Written task. What follows is a listing to be transcribed exactly.

-- begin Recorded information --

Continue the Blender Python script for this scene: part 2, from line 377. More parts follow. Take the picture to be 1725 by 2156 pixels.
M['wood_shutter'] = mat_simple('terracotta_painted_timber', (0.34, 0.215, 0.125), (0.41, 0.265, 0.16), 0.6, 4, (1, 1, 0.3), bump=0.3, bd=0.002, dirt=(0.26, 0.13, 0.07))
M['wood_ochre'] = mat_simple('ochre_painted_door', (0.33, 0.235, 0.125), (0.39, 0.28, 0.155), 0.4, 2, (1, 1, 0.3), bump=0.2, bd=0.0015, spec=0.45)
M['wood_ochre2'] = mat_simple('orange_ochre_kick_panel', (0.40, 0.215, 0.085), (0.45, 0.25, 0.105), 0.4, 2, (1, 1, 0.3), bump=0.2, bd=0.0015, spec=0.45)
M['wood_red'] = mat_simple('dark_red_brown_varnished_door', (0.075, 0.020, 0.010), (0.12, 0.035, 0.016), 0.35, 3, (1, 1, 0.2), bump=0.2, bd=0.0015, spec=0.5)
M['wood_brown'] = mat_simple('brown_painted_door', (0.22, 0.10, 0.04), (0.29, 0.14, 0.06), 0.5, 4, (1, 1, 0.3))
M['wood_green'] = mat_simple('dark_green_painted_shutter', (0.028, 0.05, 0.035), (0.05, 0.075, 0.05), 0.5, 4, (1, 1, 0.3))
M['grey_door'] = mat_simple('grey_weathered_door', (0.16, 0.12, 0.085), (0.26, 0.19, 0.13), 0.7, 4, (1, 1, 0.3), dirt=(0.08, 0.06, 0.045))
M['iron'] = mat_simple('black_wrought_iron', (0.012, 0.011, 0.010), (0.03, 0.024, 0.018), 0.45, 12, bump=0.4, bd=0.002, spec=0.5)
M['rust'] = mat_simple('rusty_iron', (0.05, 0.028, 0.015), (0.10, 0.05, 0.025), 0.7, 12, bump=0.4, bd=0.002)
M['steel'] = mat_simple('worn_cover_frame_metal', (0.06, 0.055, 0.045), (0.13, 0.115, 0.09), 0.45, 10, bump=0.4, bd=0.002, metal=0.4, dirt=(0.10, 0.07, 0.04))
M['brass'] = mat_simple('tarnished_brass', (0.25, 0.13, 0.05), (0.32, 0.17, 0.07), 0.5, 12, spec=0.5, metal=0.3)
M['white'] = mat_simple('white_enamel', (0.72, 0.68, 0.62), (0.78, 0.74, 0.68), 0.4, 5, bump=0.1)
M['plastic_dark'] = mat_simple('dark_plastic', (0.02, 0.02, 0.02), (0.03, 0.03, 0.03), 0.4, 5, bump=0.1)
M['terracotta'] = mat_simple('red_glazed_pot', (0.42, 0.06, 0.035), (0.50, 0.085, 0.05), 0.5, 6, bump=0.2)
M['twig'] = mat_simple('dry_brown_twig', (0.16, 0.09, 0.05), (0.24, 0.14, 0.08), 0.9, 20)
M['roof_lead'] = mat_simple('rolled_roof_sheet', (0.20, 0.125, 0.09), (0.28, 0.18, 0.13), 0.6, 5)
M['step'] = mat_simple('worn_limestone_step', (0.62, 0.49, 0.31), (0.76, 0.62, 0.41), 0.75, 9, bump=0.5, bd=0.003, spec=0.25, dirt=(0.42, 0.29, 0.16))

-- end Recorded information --

Answer to the task.
Continue the Blender Python script for this scene: part 2, from line 377. More parts follow. Take the picture to be 1725 by 2156 pixels.
M['wood_shutter'] = mat_simple('terracotta_painted_timber', (0.34, 0.215, 0.125), (0.41, 0.265, 0.16), 0.6, 4, (1, 1, 0.3), bump=0.3, bd=0.002, dirt=(0.26, 0.13, 0.07))
M['wood_ochre'] = mat_simple('ochre_painted_door', (0.33, 0.235, 0.125), (0.39, 0.28, 0.155), 0.4, 2, (1, 1, 0.3), bump=0.2, bd=0.0015, spec=0.45)
M['wood_ochre2'] = mat_simple('orange_ochre_kick_panel', (0.40, 0.215, 0.085), (0.45, 0.25, 0.105), 0.4, 2, (1, 1, 0.3), bump=0.2, bd=0.0015, spec=0.45)
M['wood_red'] = mat_simple('dark_red_brown_varnished_door', (0.075, 0.020, 0.010), (0.12, 0.035, 0.016), 0.35, 3, (1, 1, 0.2), bump=0.2, bd=0.0015, spec=0.5)
M['wood_brown'] = mat_simple('brown_painted_door', (0.22, 0.10, 0.04), (0.29, 0.14, 0.06), 0.5, 4, (1, 1, 0.3))
M['wood_green'] = mat_simple('dark_green_painted_shutter', (0.028, 0.05, 0.035), (0.05, 0.075, 0.05), 0.5, 4, (1, 1, 0.3))
M['grey_door'] = mat_simple('grey_weathered_door', (0.16, 0.12, 0.085), (0.26, 0.19, 0.13), 0.7, 4, (1, 1, 0.3), dirt=(0.08, 0.06, 0.045))
M['iron'] = mat_simple('black_wrought_iron', (0.012, 0.011, 0.010), (0.03, 0.024, 0.018), 0.45, 12, bump=0.4, bd=0.002, spec=0.5)
M['rust'] = mat_simple('rusty_iron', (0.05, 0.028, 0.015), (0.10, 0.05, 0.025), 0.7, 12, bump=0.4, bd=0.002)
M['steel'] = mat_simple('worn_cover_frame_metal', (0.06, 0.055, 0.045), (0.13, 0.115, 0.09), 0.45, 10, bump=0.4, bd=0.002, metal=0.4, dirt=(0.10, 0.07, 0.04))
M['brass'] = mat_simple('tarnished_brass', (0.25, 0.13, 0.05), (0.32, 0.17, 0.07), 0.5, 12, spec=0.5, metal=0.3)
M['white'] = mat_simple('white_enamel', (0.72, 0.68, 0.62), (0.78, 0.74, 0.68), 0.4, 5, bump=0.1)
M['plastic_dark'] = mat_simple('dark_plastic', (0.02, 0.02, 0.02), (0.03, 0.03, 0.03), 0.4, 5, bump=0.1)
M['terracotta'] = mat_simple('red_glazed_pot', (0.42, 0.06, 0.035), (0.50, 0.085, 0.05), 0.5, 6, bump=0.2)
M['twig'] = mat_simple('dry_brown_twig', (0.16, 0.09, 0.05), (0.24, 0.14, 0.08), 0.9, 20)
M['roof_lead'] = mat_simple('rolled_roof_sheet', (0.20, 0.125, 0.09), (0.28, 0.18, 0.13), 0.6, 5)
M['step'] = mat_simple('worn_limestone_step', (0.62, 0.49, 0.31), (0.76, 0.62, 0.41), 0.75, 9, bump=0.5, bd=0.003, spec=0.25, dirt=(0.42, 0.29, 0.16))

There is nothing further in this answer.